Il faut avouer qu’il avait beaucoup de mérite car venir à bout d’une classe parfois indisciplinée de plusieurs dizaines d’élèves de six à quatorze ans n’était pas une sinécure, bien au contraire. En effet, museler toutes velléités d’une ribambelle de gamins en culotte courtes qui ne pensaient qu’à se chamailler ou encore à s’amuser n’était donné qu’à un homme doté d’une grande patience et d’un esprit émérite capable de faire passer sa détermination à modeler nos esprits réticents bien au-dessus de ses envies personnelles. Mais, me direz-vous que viennent faire les bouchons à ce stade du récit ? En fait, le bouchon était un objet comme un autre qui était donné par l’instituteur au premier qui osait prononcer un mot en Blatt, ce qui arrivait fréquemment pendant la récré. Ce dernier se hâtait de refiler ce fameux bouchon à un autre élève qu’il entendait prononcer un mot de Blatt et ainsi de suite jusqu’à la fin des cours. Le dernier qui possédait le bouchon avait droit à une punition. Bien entendu, comme il fallait s’y attendre, le dernier détenteur du bouchon était plutôt réticent à se déclarer et il fallait souvent refaire chronologiquement le parcours du bouchon jusqu’à ce qu’il y en ait un qui avoue l’avoir … perdu.
Je me rappelle qu’à cette époque glorieuse nous devions subir également en fin de matinée une heure de catéchisme un jour sur deux.

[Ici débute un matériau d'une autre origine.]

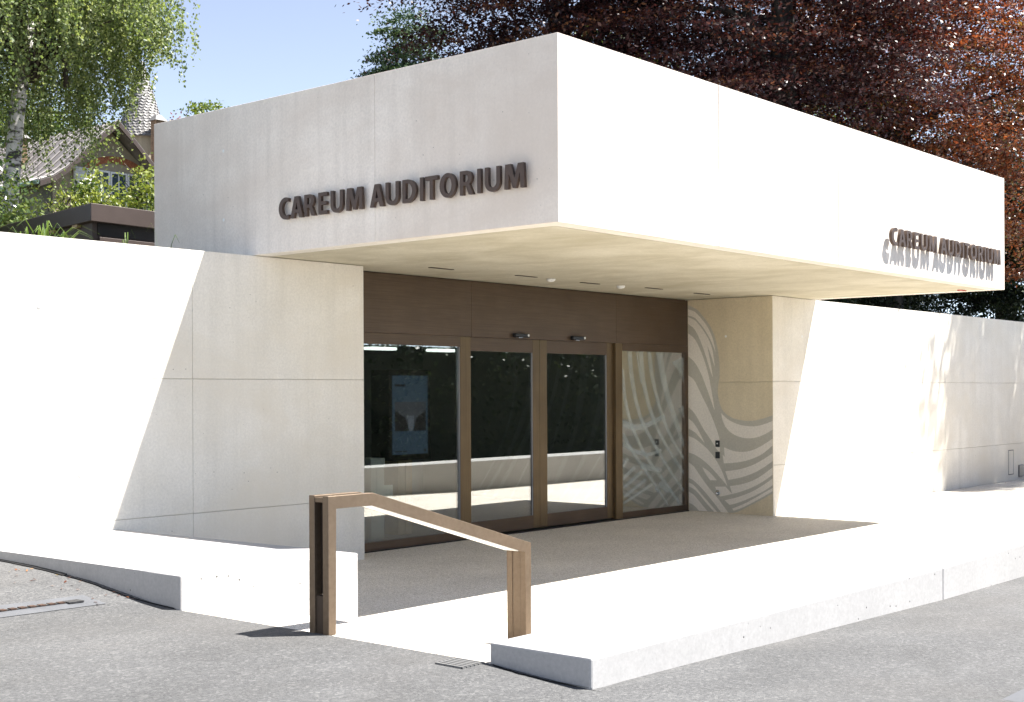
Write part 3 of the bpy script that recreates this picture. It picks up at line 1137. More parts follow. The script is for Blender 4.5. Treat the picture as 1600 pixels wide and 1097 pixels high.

C’était un personnage mi-curé, mi-herboriste qui maniait le pendule aussi bien que le Stock (bâton). D’ailleurs, je me demandais en ce temps-là s’il ne guérissait pas certains de ses nombreux « clients » par des hokous bokous. En effet il y avait toujours pléthore de voitures immatriculées en Allemagne devant le presbytère qui est devenu la mairie du village par la suite.
Ce triste personnage qui ne souriait qu’en faisant la grimace menait la classe avec un gros bâton qui servait à taper sur la tête, les épaules ou le dos des gamins que nous étions et qui avaient oublié d’apprendre par cœur le résumé de leur catéchisme. Evidemment, devant un tel acharnement de brutalité nous étions également obligés de prendre des initiatives qui s’imposaient. On pouvait ainsi voir les gamins, même par des journées de grosses chaleurs, emmitouflés dans d’épaisses canadiennes avec des cols en fourrure qui protégeaient contre ces volés de bois dur administrées violemment par ce curé. Celui-ci nous faisait payer durement son handicap physique qui le faisait ressembler à un oiseau de mauvais augure qui semblait prendre son envol à chaque pas. Il avait en effet une jambe plus courte que l’autre sous sa soutane noire qui comportait des centaines de boutons noirs qui lui descendait jusque sur des chaussures toutes aussi noires. Il faisait penser à un corbeau : Rabe chez les Allemands, Châke dans le village voisin et Kôve chez nous à Berviller.
Bien des années plus tard j’ai fait la paix avec mon ancien instituteur en reconnaissant tous ses mérites. Il a eu la témérité de mater des générations de gamins indisciplinés et il avait un esprit poétique en étant amoureux de son village, ainsi que de la nature environnante. J’ai eu la chance et l’honneur de faire une sortie « champignons » avec lui et le plus grand honneur qu’il m’ait rendu est d’avoir dit à ma mère que l’élève avait dépassé le maître en ce qui concernait la connaissance des champignons.